Internet vs. Nationalism

Daisy Valera

Photo: Caridad

Since my earliest elementary school experiences, I remember my teachers teaching us love for our homeland, national culture and all those things that were said to be 100 percent Cuban.

What schoolchild didn’t feel that same pride for being from this island?

In the mornings as we lined up before entering the school, I was one of the ones who would recite out loud more than a few of the poems by our national hero, Jose Marti.

Now that I can look back at the past — with a cool head and away from all the slogans — I realize, among other things, that nationalism is one of the tools that have been used so that Cubans do not relate too closely with peoples of other cultures.

These days, thanks to the internet, even a child can follow the day-to-day life in a neighborhood in Tokyo.

People can share many of their experiences: the beauty of a place they visit, their customs, the problems on their job, or what solutions they come up with to their everyday problems – to name just a few.

With all these exchanges, many people are able to identify more closely with the foreign lifestyles with which they’ve come into contact.

It’s logical then for them to think about how to change their situations based on the experiences in a world that exists outside.

Since here we have virtually no access to internet (much less are we able to travel), we Cubans are isolated, largely unaware of what life’s like beyond our shores.

This is how nationalism and misinformation become very useful tools for dictating privileges and denying rights.

Those who proclaim themselves diehard anti-imperialists and patriots are the first ones willing to sell golf course properties to affluent foreigners for life.

Meanwhile they refuse to let campesinos accept tractors donated to them in solidarity by friends overseas and they give these farmers land for a mere 10 years.

Likewise, they support the new rules for car sales, whereby only foreigners and a select few Cubans have the option of purchasing a new car.

The fact that something went wrong with the investment in a fiber optic cable for optimal internet access shouldn’t surprise us. It was very opportune.
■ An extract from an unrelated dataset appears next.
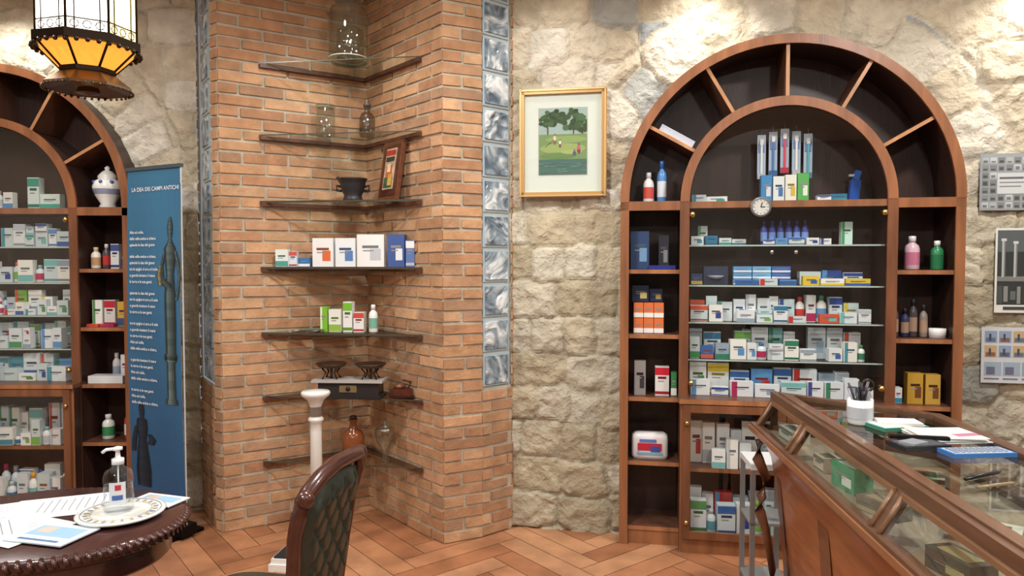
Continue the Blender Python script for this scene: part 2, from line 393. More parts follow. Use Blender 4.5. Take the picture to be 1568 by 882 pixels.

Therefore, for a little more time, the ultra-nationalists can keep doing and undoing as they please.

Daisy Valera

Daisy Valera:Soil scientist and blogger. I write from Mexico City, where Havana sometimes becomes so small that it disappears. However in others, the Cuban capital is a city so past and present that it steals your breath.

One thought on “Internet vs. Nationalism

  • Good piece, Daisy. You point out the contradiction between the selling of golf courses to affluent foreigners “for life,” and giving Cuban farmers land for “a mere 10 years.” This is a practice that just doesn’t compute.

    It brings up a fundamental issue. How can a nominally socialist party and government justify ideologically the giving of private property rights to foreign capitalists, through such things as “joint ventures,” while denying private property rights–the right to own their own lands–to indigenous campesinos? It doesn’t compute! (The “why” of course is income expediency in trying to rescue a dysfunctional statist mode of production.)

    What it seems to come back to is the ideological prejudice against the historically evolved institution of private productive property rights, and the role of this prejudice in the old concept of socialist economy. This old concept demonizes private property as though it were Satan, himself, and then abolishes it prematurely when state power is somehow achieved. A solution suggests itself naturally: value the institution of private property rights as necessary during the socialist bridge stage, and discard the ideological prejudice against it.

    It only needs to be added that those who call for “democracy in the workplace” under a concept of socialism that rejects private property rights moralistically–and prematurely–are “spinning their wheels.” Democracy in the workplace will only come when the working people own their workplaces directly, and no amount of bellyaching about the bureaucracy will have any effect–except to waste precious time.

    Nationalism and misinformation apparently are being used in Cuba in “dictating privileges and denying rights.” I think this can best be combated by identifying the source of the problem, the ideological demonizing of private property rights during the socialist bridge to a future classless society.